The outcomes of interest to the study were the number of hazards at later OSHA reinspections of the same firm and the number of test samples collected at the inspection that exceeded permitted exposure limits as an outcome of interest.

Features of the Study

The authors estimated regression models to compare the number of hazards found at the first, second, and higher-order inspections conducted by OSHA in manufacturing firms from 1972 to 1983. The specific models selected by the authors were chosen to fit the context of the analysis and included Poisson, negative binomial, and log-linear models with firm-fixed effects. Fixed effects control for non-time-varying differences across firms that could influence both their compliance behavior and the probability of being reinspected. The models also controlled for the source of an inspection, whether a general inspection or all other inspection types. Finally, the models included indicators for presidential administration; these accounted for prominent changes in OSHA inspection procedures over the period of study.

The authors used data from OSHA’s Integrated Management Information System for 12,592 plants with two or more inspections from 1972 to 1983. There were 35,426 observations, each representing an inspection.

Findings

  • The study found that the number of hazards identified decreased sharply from the first to the second OSHA inspection.
  • The average firm inspected two or more times from 1972 to 1983 experienced a reduction in citations of 50 percent and a reduction in overexposures of 42 percent over this period.

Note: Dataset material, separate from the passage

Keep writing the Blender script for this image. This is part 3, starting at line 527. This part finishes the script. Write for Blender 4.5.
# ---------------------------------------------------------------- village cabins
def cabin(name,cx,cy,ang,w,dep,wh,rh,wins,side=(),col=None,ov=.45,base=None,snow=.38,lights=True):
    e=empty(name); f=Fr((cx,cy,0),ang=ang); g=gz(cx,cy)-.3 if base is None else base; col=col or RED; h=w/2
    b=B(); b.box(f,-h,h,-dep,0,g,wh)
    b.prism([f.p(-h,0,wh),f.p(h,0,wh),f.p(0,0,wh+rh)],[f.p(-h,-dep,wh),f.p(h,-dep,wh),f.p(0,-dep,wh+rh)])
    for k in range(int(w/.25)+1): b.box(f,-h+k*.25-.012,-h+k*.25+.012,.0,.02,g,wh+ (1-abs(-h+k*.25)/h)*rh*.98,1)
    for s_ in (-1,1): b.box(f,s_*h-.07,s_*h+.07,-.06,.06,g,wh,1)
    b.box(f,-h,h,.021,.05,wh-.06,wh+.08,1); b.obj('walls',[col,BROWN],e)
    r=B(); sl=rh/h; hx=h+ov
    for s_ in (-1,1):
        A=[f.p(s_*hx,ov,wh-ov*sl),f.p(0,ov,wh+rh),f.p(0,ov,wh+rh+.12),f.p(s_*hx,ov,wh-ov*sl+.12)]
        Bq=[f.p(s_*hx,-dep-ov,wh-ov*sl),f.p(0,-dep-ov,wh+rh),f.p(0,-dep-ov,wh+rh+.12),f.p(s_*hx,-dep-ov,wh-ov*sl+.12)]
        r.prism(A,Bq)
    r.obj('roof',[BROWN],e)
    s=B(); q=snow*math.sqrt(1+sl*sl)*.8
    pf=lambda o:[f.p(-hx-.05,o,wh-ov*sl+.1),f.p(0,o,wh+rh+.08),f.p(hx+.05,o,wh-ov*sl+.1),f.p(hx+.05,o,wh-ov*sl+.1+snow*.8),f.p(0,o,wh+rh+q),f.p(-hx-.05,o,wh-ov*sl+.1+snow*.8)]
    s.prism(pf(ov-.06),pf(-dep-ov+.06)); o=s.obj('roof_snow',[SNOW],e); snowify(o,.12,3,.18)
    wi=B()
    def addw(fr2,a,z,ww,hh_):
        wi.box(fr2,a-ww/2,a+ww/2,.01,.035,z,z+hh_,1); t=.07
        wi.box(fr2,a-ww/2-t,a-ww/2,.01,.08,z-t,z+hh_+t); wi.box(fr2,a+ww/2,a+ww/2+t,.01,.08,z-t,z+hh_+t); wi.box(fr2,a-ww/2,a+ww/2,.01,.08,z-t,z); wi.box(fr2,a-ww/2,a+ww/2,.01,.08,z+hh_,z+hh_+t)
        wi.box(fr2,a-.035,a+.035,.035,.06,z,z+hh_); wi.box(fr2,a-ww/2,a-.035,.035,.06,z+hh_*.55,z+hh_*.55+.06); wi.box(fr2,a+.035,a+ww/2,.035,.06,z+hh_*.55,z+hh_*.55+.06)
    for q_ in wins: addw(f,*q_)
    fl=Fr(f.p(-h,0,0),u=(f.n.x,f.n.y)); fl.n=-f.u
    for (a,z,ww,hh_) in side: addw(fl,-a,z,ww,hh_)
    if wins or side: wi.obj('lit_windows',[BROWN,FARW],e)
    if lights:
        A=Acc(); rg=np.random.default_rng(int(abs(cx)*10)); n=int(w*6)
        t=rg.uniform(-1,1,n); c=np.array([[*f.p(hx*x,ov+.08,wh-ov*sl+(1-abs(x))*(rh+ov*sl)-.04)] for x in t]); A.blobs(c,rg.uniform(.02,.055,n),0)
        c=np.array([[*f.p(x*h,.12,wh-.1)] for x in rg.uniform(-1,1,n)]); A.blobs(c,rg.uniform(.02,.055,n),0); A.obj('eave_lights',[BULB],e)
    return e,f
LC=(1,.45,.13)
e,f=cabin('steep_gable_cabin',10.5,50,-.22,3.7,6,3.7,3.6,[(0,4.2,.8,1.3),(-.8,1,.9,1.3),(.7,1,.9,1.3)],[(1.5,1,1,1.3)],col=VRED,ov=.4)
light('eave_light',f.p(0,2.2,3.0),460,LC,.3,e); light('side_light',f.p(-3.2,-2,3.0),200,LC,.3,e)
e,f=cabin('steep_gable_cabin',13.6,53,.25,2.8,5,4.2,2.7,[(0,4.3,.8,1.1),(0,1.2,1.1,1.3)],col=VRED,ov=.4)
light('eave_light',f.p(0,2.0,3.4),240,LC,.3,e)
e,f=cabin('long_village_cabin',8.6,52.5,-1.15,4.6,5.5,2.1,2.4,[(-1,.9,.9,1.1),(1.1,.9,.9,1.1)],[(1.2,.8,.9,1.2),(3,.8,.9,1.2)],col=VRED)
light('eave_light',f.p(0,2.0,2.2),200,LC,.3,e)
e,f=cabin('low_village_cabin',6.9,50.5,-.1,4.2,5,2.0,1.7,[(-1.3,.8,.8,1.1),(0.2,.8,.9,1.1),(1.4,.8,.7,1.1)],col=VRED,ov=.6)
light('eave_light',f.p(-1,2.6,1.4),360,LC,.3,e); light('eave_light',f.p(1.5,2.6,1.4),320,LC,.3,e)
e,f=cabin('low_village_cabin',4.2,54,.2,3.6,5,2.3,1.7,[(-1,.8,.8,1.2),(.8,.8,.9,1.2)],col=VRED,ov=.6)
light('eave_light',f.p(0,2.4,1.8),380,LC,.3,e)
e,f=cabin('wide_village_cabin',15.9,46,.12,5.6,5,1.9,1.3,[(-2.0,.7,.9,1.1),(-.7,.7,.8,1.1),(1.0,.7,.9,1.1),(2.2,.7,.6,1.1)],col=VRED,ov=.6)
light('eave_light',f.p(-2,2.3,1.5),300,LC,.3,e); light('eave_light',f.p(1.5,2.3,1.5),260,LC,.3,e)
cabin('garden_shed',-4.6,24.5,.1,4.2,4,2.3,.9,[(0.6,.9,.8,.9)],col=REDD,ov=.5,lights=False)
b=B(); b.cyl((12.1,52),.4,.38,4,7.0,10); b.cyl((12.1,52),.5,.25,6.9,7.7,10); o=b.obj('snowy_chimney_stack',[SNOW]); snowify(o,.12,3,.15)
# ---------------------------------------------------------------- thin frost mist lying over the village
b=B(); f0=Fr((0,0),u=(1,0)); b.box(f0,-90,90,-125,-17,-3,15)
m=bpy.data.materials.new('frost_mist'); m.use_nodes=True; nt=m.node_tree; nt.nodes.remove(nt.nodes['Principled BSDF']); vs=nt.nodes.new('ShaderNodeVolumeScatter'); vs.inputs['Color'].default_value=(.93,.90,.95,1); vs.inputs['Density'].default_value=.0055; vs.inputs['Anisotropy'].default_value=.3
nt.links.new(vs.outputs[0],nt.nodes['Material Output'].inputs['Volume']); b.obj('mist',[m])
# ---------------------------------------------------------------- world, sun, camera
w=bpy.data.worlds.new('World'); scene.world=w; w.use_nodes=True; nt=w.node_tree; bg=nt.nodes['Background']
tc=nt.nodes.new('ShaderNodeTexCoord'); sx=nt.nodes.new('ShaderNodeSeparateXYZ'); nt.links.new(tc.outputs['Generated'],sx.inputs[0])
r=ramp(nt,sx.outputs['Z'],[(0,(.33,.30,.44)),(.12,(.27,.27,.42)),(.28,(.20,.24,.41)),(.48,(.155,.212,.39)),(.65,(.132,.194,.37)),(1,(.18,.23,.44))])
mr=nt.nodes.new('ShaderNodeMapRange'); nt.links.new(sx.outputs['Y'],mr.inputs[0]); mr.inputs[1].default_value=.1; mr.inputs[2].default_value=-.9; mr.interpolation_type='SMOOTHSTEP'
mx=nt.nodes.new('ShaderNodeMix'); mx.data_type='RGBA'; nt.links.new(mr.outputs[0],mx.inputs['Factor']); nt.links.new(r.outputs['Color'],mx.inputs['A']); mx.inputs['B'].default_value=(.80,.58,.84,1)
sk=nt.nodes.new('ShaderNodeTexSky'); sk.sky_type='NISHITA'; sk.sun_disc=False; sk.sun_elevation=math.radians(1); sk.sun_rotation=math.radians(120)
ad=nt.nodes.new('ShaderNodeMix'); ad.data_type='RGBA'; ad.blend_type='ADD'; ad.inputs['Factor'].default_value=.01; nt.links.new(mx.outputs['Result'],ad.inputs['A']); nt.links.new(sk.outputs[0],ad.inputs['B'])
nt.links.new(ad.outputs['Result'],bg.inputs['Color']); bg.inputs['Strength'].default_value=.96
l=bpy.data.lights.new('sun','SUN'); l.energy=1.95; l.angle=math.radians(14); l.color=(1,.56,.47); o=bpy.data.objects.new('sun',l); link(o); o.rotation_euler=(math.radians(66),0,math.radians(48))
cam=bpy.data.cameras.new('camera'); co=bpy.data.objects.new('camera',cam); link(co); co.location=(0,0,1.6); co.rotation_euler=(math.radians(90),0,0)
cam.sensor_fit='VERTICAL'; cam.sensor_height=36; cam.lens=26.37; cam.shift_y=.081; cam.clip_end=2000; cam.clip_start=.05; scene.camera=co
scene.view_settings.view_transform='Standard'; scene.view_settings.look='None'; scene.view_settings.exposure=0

Considerations for Interpreting the Findings

The authors’ empirical strategy relied on comparing the change in hazards identified from one inspection to the next within the same firm, giving us confidence that the observed effects were caused by the inspection and not underlying differences between firms. Given that inspections occured for different reasons, the authors also included controls for the type of inspection. And, because inspections with higher sequence numbers necessarily occurred later in time, the authors also accounted for secular changes in inspection procedures over time. To do this, they included controls for presidential administration, using indicator variables for inspections during the Nixon/Ford presidencies and the Carter presidency. Ko et al. (2010) demonstrated that, although there were small changes in OSHA activities within presidential administrations, the largest changes occurred after the election of a new president.

The empirical approach and carefully selected set of control variables employed in the analysis give us confidence that the authors have attempted to account for the likely sources of bias. In other words, conditional on the control variables, there is little reason to believe that inspections with different sequence numbers differ in any systematic way within the same firm.

Causal Evidence Rating

The quality of causal evidence presented in this study is moderate because the study used a well-conducted nonexperimental design. This means we have confidence that the estimated effects are attributable at least in part to OSHA inspections. However, as with any nonexperimental design, other factors not accounted for in the study could also have contributed to the estimated effects.